-- Data excerpt --
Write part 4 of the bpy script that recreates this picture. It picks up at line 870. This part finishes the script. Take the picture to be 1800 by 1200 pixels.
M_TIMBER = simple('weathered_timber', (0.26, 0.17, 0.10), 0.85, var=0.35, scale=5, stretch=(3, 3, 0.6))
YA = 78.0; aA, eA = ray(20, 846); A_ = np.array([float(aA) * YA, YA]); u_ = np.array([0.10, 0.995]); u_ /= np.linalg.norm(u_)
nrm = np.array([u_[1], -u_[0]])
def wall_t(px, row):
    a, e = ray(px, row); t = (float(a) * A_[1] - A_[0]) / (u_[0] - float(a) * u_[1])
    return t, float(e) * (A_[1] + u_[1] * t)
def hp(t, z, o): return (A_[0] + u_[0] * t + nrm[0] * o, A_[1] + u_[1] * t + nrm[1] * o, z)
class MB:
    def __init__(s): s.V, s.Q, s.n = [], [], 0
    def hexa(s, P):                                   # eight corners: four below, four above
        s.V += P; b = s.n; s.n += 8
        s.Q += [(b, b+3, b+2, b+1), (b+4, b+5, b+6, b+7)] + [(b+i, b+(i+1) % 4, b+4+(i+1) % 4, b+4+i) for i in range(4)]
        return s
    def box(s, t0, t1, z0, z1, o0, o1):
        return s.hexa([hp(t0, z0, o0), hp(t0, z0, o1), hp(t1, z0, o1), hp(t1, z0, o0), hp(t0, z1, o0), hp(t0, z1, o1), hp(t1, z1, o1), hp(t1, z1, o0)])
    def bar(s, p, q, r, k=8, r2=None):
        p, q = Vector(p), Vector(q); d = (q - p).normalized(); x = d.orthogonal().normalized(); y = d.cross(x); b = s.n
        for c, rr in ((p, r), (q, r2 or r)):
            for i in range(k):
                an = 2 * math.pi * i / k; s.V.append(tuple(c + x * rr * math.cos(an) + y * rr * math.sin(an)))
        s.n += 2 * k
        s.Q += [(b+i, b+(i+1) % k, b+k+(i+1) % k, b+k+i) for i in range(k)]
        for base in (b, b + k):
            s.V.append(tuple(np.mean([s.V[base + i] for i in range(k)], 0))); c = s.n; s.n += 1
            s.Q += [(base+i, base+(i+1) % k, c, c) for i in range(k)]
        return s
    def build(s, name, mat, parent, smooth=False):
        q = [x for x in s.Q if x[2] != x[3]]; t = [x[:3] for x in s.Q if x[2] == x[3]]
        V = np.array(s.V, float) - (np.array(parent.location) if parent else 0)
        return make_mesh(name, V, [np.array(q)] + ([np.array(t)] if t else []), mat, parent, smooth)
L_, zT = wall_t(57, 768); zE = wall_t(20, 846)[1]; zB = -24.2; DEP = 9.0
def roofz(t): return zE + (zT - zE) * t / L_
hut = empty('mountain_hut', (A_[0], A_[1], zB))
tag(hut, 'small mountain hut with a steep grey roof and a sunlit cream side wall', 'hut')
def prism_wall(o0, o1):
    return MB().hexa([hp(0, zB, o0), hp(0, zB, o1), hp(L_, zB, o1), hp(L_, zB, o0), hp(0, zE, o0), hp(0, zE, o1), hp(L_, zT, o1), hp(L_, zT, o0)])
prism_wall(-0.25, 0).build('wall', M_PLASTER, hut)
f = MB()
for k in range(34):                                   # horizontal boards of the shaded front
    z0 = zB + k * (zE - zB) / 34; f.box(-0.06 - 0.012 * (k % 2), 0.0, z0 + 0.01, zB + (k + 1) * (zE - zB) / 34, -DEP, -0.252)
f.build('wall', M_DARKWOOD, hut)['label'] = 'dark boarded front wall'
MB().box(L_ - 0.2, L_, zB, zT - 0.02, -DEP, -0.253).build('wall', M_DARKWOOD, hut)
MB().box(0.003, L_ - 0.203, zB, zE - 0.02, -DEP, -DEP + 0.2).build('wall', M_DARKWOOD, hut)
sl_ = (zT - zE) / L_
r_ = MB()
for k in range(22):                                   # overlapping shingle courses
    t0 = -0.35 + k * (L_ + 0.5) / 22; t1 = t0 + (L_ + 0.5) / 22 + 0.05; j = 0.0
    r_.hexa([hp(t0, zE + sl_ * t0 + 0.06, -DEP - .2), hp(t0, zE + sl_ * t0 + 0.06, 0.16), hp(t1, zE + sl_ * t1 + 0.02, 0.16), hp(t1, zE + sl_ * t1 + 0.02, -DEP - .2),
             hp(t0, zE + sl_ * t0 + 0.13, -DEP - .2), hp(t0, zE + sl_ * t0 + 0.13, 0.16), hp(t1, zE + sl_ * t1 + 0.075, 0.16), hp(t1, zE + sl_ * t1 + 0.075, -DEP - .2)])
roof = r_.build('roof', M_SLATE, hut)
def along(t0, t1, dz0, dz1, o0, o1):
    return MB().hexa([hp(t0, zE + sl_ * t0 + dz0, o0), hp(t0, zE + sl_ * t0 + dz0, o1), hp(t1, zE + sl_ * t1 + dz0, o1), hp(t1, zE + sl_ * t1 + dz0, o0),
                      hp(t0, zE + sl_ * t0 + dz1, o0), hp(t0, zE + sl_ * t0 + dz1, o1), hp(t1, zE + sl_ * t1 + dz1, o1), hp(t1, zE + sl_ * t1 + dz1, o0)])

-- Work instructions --
Please output the complete data exactly.

-- Complete answer --
Write part 4 of the bpy script that recreates this picture. It picks up at line 870. This part finishes the script. Take the picture to be 1800 by 1200 pixels.
M_TIMBER = simple('weathered_timber', (0.26, 0.17, 0.10), 0.85, var=0.35, scale=5, stretch=(3, 3, 0.6))
YA = 78.0; aA, eA = ray(20, 846); A_ = np.array([float(aA) * YA, YA]); u_ = np.array([0.10, 0.995]); u_ /= np.linalg.norm(u_)
nrm = np.array([u_[1], -u_[0]])
def wall_t(px, row):
    a, e = ray(px, row); t = (float(a) * A_[1] - A_[0]) / (u_[0] - float(a) * u_[1])
    return t, float(e) * (A_[1] + u_[1] * t)
def hp(t, z, o): return (A_[0] + u_[0] * t + nrm[0] * o, A_[1] + u_[1] * t + nrm[1] * o, z)
class MB:
    def __init__(s): s.V, s.Q, s.n = [], [], 0
    def hexa(s, P):                                   # eight corners: four below, four above
        s.V += P; b = s.n; s.n += 8
        s.Q += [(b, b+3, b+2, b+1), (b+4, b+5, b+6, b+7)] + [(b+i, b+(i+1) % 4, b+4+(i+1) % 4, b+4+i) for i in range(4)]
        return s
    def box(s, t0, t1, z0, z1, o0, o1):
        return s.hexa([hp(t0, z0, o0), hp(t0, z0, o1), hp(t1, z0, o1), hp(t1, z0, o0), hp(t0, z1, o0), hp(t0, z1, o1), hp(t1, z1, o1), hp(t1, z1, o0)])
    def bar(s, p, q, r, k=8, r2=None):
        p, q = Vector(p), Vector(q); d = (q - p).normalized(); x = d.orthogonal().normalized(); y = d.cross(x); b = s.n
        for c, rr in ((p, r), (q, r2 or r)):
            for i in range(k):
                an = 2 * math.pi * i / k; s.V.append(tuple(c + x * rr * math.cos(an) + y * rr * math.sin(an)))
        s.n += 2 * k
        s.Q += [(b+i, b+(i+1) % k, b+k+(i+1) % k, b+k+i) for i in range(k)]
        for base in (b, b + k):
            s.V.append(tuple(np.mean([s.V[base + i] for i in range(k)], 0))); c = s.n; s.n += 1
            s.Q += [(base+i, base+(i+1) % k, c, c) for i in range(k)]
        return s
    def build(s, name, mat, parent, smooth=False):
        q = [x for x in s.Q if x[2] != x[3]]; t = [x[:3] for x in s.Q if x[2] == x[3]]
        V = np.array(s.V, float) - (np.array(parent.location) if parent else 0)
        return make_mesh(name, V, [np.array(q)] + ([np.array(t)] if t else []), mat, parent, smooth)
L_, zT = wall_t(57, 768); zE = wall_t(20, 846)[1]; zB = -24.2; DEP = 9.0
def roofz(t): return zE + (zT - zE) * t / L_
hut = empty('mountain_hut', (A_[0], A_[1], zB))
tag(hut, 'small mountain hut with a steep grey roof and a sunlit cream side wall', 'hut')
def prism_wall(o0, o1):
    return MB().hexa([hp(0, zB, o0), hp(0, zB, o1), hp(L_, zB, o1), hp(L_, zB, o0), hp(0, zE, o0), hp(0, zE, o1), hp(L_, zT, o1), hp(L_, zT, o0)])
prism_wall(-0.25, 0).build('wall', M_PLASTER, hut)
f = MB()
for k in range(34):                                   # horizontal boards of the shaded front
    z0 = zB + k * (zE - zB) / 34; f.box(-0.06 - 0.012 * (k % 2), 0.0, z0 + 0.01, zB + (k + 1) * (zE - zB) / 34, -DEP, -0.252)
f.build('wall', M_DARKWOOD, hut)['label'] = 'dark boarded front wall'
MB().box(L_ - 0.2, L_, zB, zT - 0.02, -DEP, -0.253).build('wall', M_DARKWOOD, hut)
MB().box(0.003, L_ - 0.203, zB, zE - 0.02, -DEP, -DEP + 0.2).build('wall', M_DARKWOOD, hut)
sl_ = (zT - zE) / L_
r_ = MB()
for k in range(22):                                   # overlapping shingle courses
    t0 = -0.35 + k * (L_ + 0.5) / 22; t1 = t0 + (L_ + 0.5) / 22 + 0.05; j = 0.0
    r_.hexa([hp(t0, zE + sl_ * t0 + 0.06, -DEP - .2), hp(t0, zE + sl_ * t0 + 0.06, 0.16), hp(t1, zE + sl_ * t1 + 0.02, 0.16), hp(t1, zE + sl_ * t1 + 0.02, -DEP - .2),
             hp(t0, zE + sl_ * t0 + 0.13, -DEP - .2), hp(t0, zE + sl_ * t0 + 0.13, 0.16), hp(t1, zE + sl_ * t1 + 0.075, 0.16), hp(t1, zE + sl_ * t1 + 0.075, -DEP - .2)])
roof = r_.build('roof', M_SLATE, hut)
def along(t0, t1, dz0, dz1, o0, o1):
    return MB().hexa([hp(t0, zE + sl_ * t0 + dz0, o0), hp(t0, zE + sl_ * t0 + dz0, o1), hp(t1, zE + sl_ * t1 + dz0, o1), hp(t1, zE + sl_ * t1 + dz0, o0),
                      hp(t0, zE + sl_ * t0 + dz1, o0), hp(t0, zE + sl_ * t0 + dz1, o1), hp(t1, zE + sl_ * t1 + dz1, o1), hp(t1, zE + sl_ * t1 + dz1, o0)])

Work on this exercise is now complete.